Lot 9, "Quai Malaquais, Matin, Soleil," is a very fine and luminous urban scene by Camille Pissarro (1830-1903). The 21 ½-by-25 ¾-inch oil on canvas was painted in 1903 and has an estimate of $2,000,000 to $3,000,000. It failed to sell and was passed at $1,800,000. Nice companion pieces to the Pissarro are Lots 10 and 18, very lush landscapes by Pierre-Auguste Renoir (1841-1919). Painted between 1903 and 1905, Lot 10, entitled "Jeune Fille dans un Jardin, Cagnes," is an oil on canvas that measures 18 ¼ by 21 ¾ inches and has an estimate of $1,000,000 to $1,500,000. It sold for $1,234,649. Lot 18, "La Baie d'Alger," is a richly colored bay scene. An oil on canvas that measures 20 by 20 5/8 inches, it was painted in 1881 and has an estimate of $500,000 to $700,000. It sold for $612,300.
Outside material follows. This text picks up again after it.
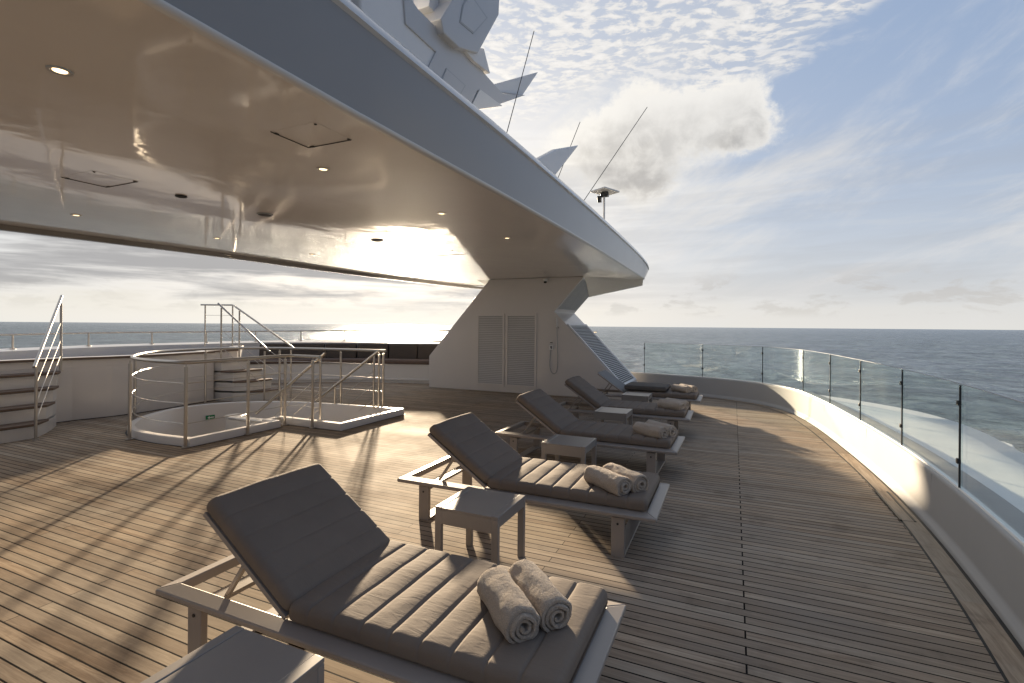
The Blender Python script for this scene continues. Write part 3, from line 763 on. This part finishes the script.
# outlines in (Y, Z); the near face of each piece lies at its own X
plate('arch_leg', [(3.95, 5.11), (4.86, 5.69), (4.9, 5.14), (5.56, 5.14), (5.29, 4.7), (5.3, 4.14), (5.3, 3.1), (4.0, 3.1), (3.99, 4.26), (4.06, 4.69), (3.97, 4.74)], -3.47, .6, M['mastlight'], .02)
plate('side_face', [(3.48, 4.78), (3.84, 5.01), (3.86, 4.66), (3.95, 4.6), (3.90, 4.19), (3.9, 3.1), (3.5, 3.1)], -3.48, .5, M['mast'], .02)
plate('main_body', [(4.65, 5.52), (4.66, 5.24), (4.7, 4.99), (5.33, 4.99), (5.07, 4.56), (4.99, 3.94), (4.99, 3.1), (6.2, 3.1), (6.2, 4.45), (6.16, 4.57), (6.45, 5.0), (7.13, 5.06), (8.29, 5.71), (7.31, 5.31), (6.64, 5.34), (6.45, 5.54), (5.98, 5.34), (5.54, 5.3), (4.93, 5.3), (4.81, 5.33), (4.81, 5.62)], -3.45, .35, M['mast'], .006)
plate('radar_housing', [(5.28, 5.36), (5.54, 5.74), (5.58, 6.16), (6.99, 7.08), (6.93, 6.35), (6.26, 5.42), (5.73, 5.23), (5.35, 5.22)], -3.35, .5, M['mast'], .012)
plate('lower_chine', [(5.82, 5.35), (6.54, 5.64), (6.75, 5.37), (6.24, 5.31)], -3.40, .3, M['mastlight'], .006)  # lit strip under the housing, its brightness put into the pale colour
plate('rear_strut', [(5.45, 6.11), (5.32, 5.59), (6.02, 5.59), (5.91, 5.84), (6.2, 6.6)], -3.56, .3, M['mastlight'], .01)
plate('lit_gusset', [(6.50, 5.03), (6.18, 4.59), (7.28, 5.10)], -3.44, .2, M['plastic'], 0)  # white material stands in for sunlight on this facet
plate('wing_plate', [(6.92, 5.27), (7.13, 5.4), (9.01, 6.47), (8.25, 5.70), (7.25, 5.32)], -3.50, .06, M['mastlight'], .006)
for outer_, inner_, X in (([(5.99, 6.12), (6.54, 6.08), (6.11, 5.61), (5.73, 5.56), (5.8, 5.83)], [(6.02, 6.09), (6.49, 6.05), (6.11, 5.635), (5.755, 5.585), (5.825, 5.84)], -3.344), ([(5.57, 4.9), (6.08, 4.9), (5.91, 4.67), (5.41, 4.63)], [(5.575, 4.885), (6.045, 4.885), (5.9, 4.682), (5.44, 4.645)], -3.444)):
    h = plate('access_panel', inner_, X + .003, .008, M['mast'], 0)
    MB().slab([(X, y, z) for y, z in outer_], (-.005, 0, 0)).build('panel_gap', M['louvre'], h, smooth=False)
wg = MB().slab([(-2.6, 6.52, 3.86), (-2.6, 7.55, 4.38), (-2.6, 8.78, 4.85), (-2.6, 7.37, 3.85), (-2.6, 7.3, 3.1), (-2.6, 6.5, 3.1)], (-.1, 0, 0))
wt = thing('winglet', (-2.65, 7.3, 3.1), 'pale pointed winglet standing on the canopy right of the mast', 'winglet')
wg.build('blade', M['mastlight'], wt, bevel=.02, smooth=False)
g_a = 'whip aerials on the canopy roof'
for p0, p1, lab in (((-2.6, 5.2, 3.1), (-2.6, 6.52, 5.70), 'tall whip aerial passing behind the mast wing'), ((-2.9, 7.5, 3.1), (-2.6, 8.83, 5.29), 'short whip aerial behind the pale winglet'),
                    ((-2.62, 7.9, 3.1), (-1.52, 9.6, 5.69), 'long slanting whip aerial right of the winglet')):
    t_ = thing('whip_aerial', p0, lab, 'aerial', g_a)
    MB().tube([p0, p1], .006, 6).build('rod', M['blacksteel'], t_)
    MB().tube([p0, between(p0, p1, .22)], .014, 8).build('socket', M['plastic'], t_)
t_ = thing('masthead_sensor', (-2.57, 10.6, 3.1), 'slim pole with flat square dish near the tip of the canopy', 'antenna')
MB().tube([(-2.57, 10.6, 2.95), (-2.57, 10.6, 4.36)], .022, 10).build('pole', M['plastic'], t_)
MB().slab([(-2.85, 10.5, 4.44), (-2.50, 10.35, 4.46), (-2.27, 10.75, 4.44), (-2.62, 10.9, 4.42)], (0, 0, .035)).build('flat_dish', M['plastic'], t_, bevel=.008)
MB().box(-2.64, -2.48, 10.54, 10.66, 4.34, 4.43).build('mount_block', M['blacksteel'], t_, bevel=.01)
MB().box(-2.70, -2.62, 10.5, 10.6, 4.22, 4.35).build('small_camera', M['blacksteel'], t_, bevel=.01)

# ------------------------------------------------------------------ sun loungers
def cushion(L, Wd, T, seams, edge=.035, dip=.014, puff=.012, wob=0.0):
    """lies from (0,0,0) to (L,Wd,T)"""
    mb = MB(); rings = []; ns = 64; nr = 9
    xs = []
    for i in range(ns + 1): xs.append(L * i / ns)
    extra = []
    for i in (0.0, .15, .35, .6, .85): extra += [edge * i, L - edge * i]
    for q in seams: extra += [q - .012, q - .005, q, q + .005, q + .012]
    xs = sorted(set(round(x, 5) for x in xs + extra if 0 <= x <= L))
    def cut(x):
        e = 0.0
        for a in (x, L - x):
            if a < edge: u = 1 - a / edge; e = max(e, edge * (1 - math.sqrt(max(0, 1 - u * u))))
        return e
    for x in xs:
        e = cut(x); d = 0.0; pf = 1.0
        for q in seams:
            a = abs(x - q); d = max(d, dip * math.exp(-(a / .007) ** 2) )
            pf = min(pf, min(1, a / .055))
        r = edge; y0, y1 = e * .8 + d * .3, Wd - e * .8 - d * .3; z0, z1 = e * .5, T - e * .8 - d + puff * (1 - (1 - pf) ** 2) * (.5 if seams else 0)
        ring = []
        for cx_, cy_, a0 in ((y1 - r, z1 - r, 0), (y0 + r, z1 - r, 90), (y0 + r, z0 + r * .6, 180), (y1 - r, z0 + r * .6, 270)):
            rr = r if a0 < 180 else r * .6
            sx = r
            for k in range(nr):
                a = R(a0 + 90 * k / (nr - 1))
                ring.append((cx_ + sx * math.cos(a), cy_ + rr * math.sin(a)))
            if a0 == 0:
                for k in range(1, 18):
                    yy = (y1 - r) + (y0 + r - y1 + r) * k / 18; u = abs(2 * k / 18 - 1)
                    ring.append((yy, z1 + .006 * (1 - u * u) * (0.3 + .7 * pf)))
        jit = []
        for (yy, zz) in ring:
            nz = noise.noise(Vector((x * 7 + wob, yy * 7, zz * 7))) * .0035 + noise.noise(Vector((x * 22 + wob, yy * 5, zz * 9))) * .0018
            jit.append((x, yy, zz + (nz if zz > T * .4 else 0)))
        rings.append(jit)
    mb.loft(rings); return mb

def make_lounger(pillow_back=True):
    X0, X1, Ya, Yb = -2.46, -0.43, 1.45, 2.25
    rt = thing('sun_lounger', (-1.45, 1.85, 0), '', 'sun lounger', 'sun loungers in a row on the deck')
    f = MB(); z0, z1 = .268, .318; w_ = .075
    # mitred frame with chamfered outer edge
    def rail(p, q, inn_p, inn_q):
        f.add([(p[0], p[1], z0 + .012), (q[0], q[1], z0 + .012), (inn_q[0], inn_q[1], z0), (inn_p[0], inn_p[1], z0),
               (p[0], p[1], z1 - .012), (q[0], q[1], z1 - .012), (inn_q[0], inn_q[1], z1), (inn_p[0], inn_p[1], z1)],
              [(3, 2, 1, 0), (4, 5, 6, 7), (0, 1, 5, 4), (1, 2, 6, 5), (2, 3, 7, 6), (3, 0, 4, 7)])
    o4 = [(X0, Ya), (X1, Ya), (X1, Yb), (X0, Yb)]; i4 = [(X0 + w_, Ya + w_), (X1 - w_, Ya + w_), (X1 - w_, Yb - w_), (X0 + w_, Yb - w_)]
    for k in range(4): rail(o4[k], o4[(k + 1) % 4], i4[k], i4[(k + 1) % 4])
    f.build('frame', M['frame'], rt, bevel=.006)
    sl = MB()
    for k in range(11): sl.box(-1.70 + k * .11, -1.64 + k * .11, Ya + w_ - .01, Yb - w_ + .01, .278, .312)
    sl.build('slats', M['frame'], rt)
    for xa in (-2.27, -.73):
        for ya in (Ya + .03, Yb - .03 - .035):
            MB().box(xa, xa + .09, ya, ya + .035, .0, .268).build('leg', M['frame'], rt, bevel=.004)
        MB().box(xa + .001, xa + .089, Ya + .066, Yb - .066, .001, .016).build('foot_bar', M['frame'], rt, bevel=.003)
        MB().box(xa + .01, xa + .08, Ya + .066, Yb - .066, .235, .266).build('cross_bar', M['frame'], rt, bevel=.003)
    for xa in (-2.225, -.685):
        for ya in (Ya + .0285, Yb - .0285):
            MB().disc((0, 0, 0), .008, .003, 12).xform(Matrix.Translation((xa, ya + (.0 if ya > 1.8 else -.0), .225)) @ Matrix.Rotation(R(90 if ya < 1.8 else -90), 4, 'X')).build('screw', M['blacksteel'], rt)
    # backrest
    hx, hz, an = -1.70, .32, R(34.5)
    Mx = Matrix.Translation((hx, 0, hz)) @ Matrix.Rotation(an, 4, 'Y') @ Matrix.Scale(-1, 4, (1, 0, 0))
    fb_ = MB(); fb_.box(0.0, .62, Ya + .06, Ya + .09, -.004, .018); fb_.box(0, .62, Yb - .09, Yb - .06, -.004, .018); fb_.box(.59, .62, Ya + .09, Yb - .09, -.004, .018)
    for k in range(6): fb_.box(.05 + k * .1, .09 + k * .1, Ya + .09, Yb - .09, 0, .014)
    fb_.xform(Mx); fb_.build('backrest_frame', M['frame'], rt)
    for yy in (Ya + .16, Yb - .16):
        st = MB(); a_ = Mx @ Vector((.36, yy, 0)); st.bar(a_, (-2.18, yy, .26), .022, .018); st.build('strut', M['frame'], rt)
    st = MB().bar((-2.18, Ya + .07, .262), (-2.18, Yb - .07, .262), .03, .02); st.build('ratchet_bar', M['frame'], rt)
    bc = None
    if pillow_back:
        bc = cushion(.645, .67, .08, [.12, .25, .38, .51], dip=.0035, puff=.001, wob=3.0)
        bc.xform(Mx @ Matrix.Translation((.0, Ya + .06, .018))); bc.build('back_cushion', M['cushion'], rt, ang=60)
    else:
        sb = MB().box(.0, .64, Ya + .095, Yb - .095, .016, .021); sb.xform(Mx); sb.build('mesh_panel', M['sling'], rt)
    sc = cushion(1.19, .69, .085, [.12 + .133 * k for k in range(8)], dip=.0065, puff=.004, wob=0.5)
    sc.xform(Matrix.Translation((-1.685, Ya + .055, .3145))); sc.build('seat_cushion', M['cushion'], rt, ang=60)
    tie = MB()
    for yy in (Ya + .10, Yb - .10): tie.bar((-1.71, yy, .325), (-1.70, yy, .36), .012, .05)
    tie.build('tie_strap', M['blacksteel'], rt)
    return rt
L1 = make_lounger(True)
L1['label'] = 'nearest sun lounger, largest in the photo, with raised dark back and sunlit ribbed seat'
starts = [3.32, 5.20, 7.08]
labs = ['second sun lounger from the camera with half of its seat in sunlight', 'middle sun lounger, fully in shade beside the low table behind the second lounger', 'fourth sun lounger from the camera, in shade, next to last of the row']
for y, lab in zip(starts, labs):
    c = copy_tree(L1); c.location.y = 1.85 + (y - 1.46); c.location.x -= {5.20: .07, 7.08: .10, 3.32: .02}.get(y, 0.0); c['label'] = lab; c.rotation_euler.z = R({3.32: .5, 5.20: -.8, 7.08: .6}[y])
L5 = make_lounger(False); L5.location.y = 1.85 + (8.95 - 1.46); L5.location.x -= .07
L5['label'] = 'farthest sun lounger with bare raised backrest and its back cushion laid flat'
fc = cushion(.74, .66, .085, [], wob=9)
fc.xform(Matrix.Translation((-1.80, 9.02, .412)))
fo = fc.build('loose_cushion', M['piping'], None, ang=60)
tag(fo, 'loose dark cushion lying flat on the farthest sun lounger', 'cushion')

# side tables
def make_table():
    x0, x1, y0, y1, H = -1.71, -1.27, .87, 1.30, .41
    rt = thing('side_table', ((x0 + x1) / 2, (y0 + y1) / 2, 0), '', 'side table', 'small square side tables between the loungers')
    lg_ = .045
    MB().box(x0 + lg_ + .002, x1 - lg_ - .002, y0 + .0, y1 - .0, H - .016, H - .0025).build('tabletop', M['table'], rt, bevel=.002)
    for xa in (x0, x1 - lg_): MB().box(xa, xa + lg_, y0, y1, H - .018, H).build('end_rail', M['table'], rt, bevel=.003)
    ap = MB()
    for ya in (y0 + .001, y1 - .017): ap.box(x0 + lg_, x1 - lg_, ya, ya + .016, H - .105, H - .017)
    for xa in (x0 + .002, x1 - .018): ap.box(xa, xa + .016, y0 + .03, y1 - .03, H - .07, H - .0185)
    ap.build('apron', M['table'], rt)
    for xa in (x0, x1 - lg_):
        for ya in (y0, y1 - .03): MB().box(xa, xa + lg_, ya, ya + .03, 0, H - .0185).build('leg', M['table'], rt, bevel=.003)
    return rt
T1 = make_table(); T1['label'] = 'nearest grey side table, cut off by the bottom edge in front of the nearest lounger'
for y, lab in zip((2.67, 4.57, 6.56, 8.37), ['grey side table standing between the nearest and second sun loungers', 'shaded grey side table between the second and middle sun loungers',
                                            'pale topped side table between the middle and fourth sun loungers', 'farthest side table, in front of the lounger with the flat loose cushion']):
    c = copy_tree(T1); c.location.y = T1.location.y + (y - .87); c['label'] = lab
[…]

There are two good works by Alberto Giacometti (1901-1966) (see The City Review article on a retrospective on the artist at the Museum of Modern Art) in the auction: Lots 21 and 25. The former is a 23 ½-inch high painted bronze that was cast in 1950 and is numbered 1/6. It is entitled "La Clarière" and was once in the collection of Frederick R. Weisman of Beverly Hills. The work has 9 figures of different heights on different small pedestals on a large flat base. It has an ambitious estimate of $8,000,000 to $12,000,000. It failed to sell and was passed $7,200,000. Other coasts are in the Alberto Giacometti Foundation and the Fondation Maeght. The catalogue notes that the artist's inspiration for the work may have come from landscape near his hometown of Stampa, or from Cycladic Art that he admired in the Louvre or from his experiences in Le Sphinx, a Parisian brothel in which prostitutes lined up for the customer. A similar work is also up for auction this spring at Sotheby's (see The City Review article) and it too failed to sell and had a slightly lower estimate because it had not been painted by the artist. Lot 25, "Homme Qui Marche III," is an 18-inch-high painted bronze figure by Alberto Giacometti that was conceived in 1950 and cast shortly thereafter. It has an estimate of $3,000,000 to $4,000,000. It sold for $4,039,500. Another sculpture in the auction is Lot 11, "Petite Danceuse de Quatorze Ans," by Edgar Degas (1834-1917). The 38 ½-inch-high bronze statue of a young ballerina has a muslin skirt and a satin hair ribbon. It was executed in wax circa 1879-1881 and this bronze version was cast in 1922. It was once in the collection of Mr. and Mrs. William Goetz of Los Angeles. It has an estimate of $8,000,000 to $12,000,000. It sold for $10,311,500 to the Richard Gray Gallery. It has been consigned by François Pinault, the owner of Christie's who purchased it for $12.3 million in 1999 at Sotheby's.
He noted in his post-auction remarks that the auctions "couldn't have been at a worse time and the results should give people confidence that great art sells at any time. He observed that the firm's London major sale already has 50 lots of which 20 had been consigned in the last 10 days, an indication that attitudes are becoming more relaxed and less nervous.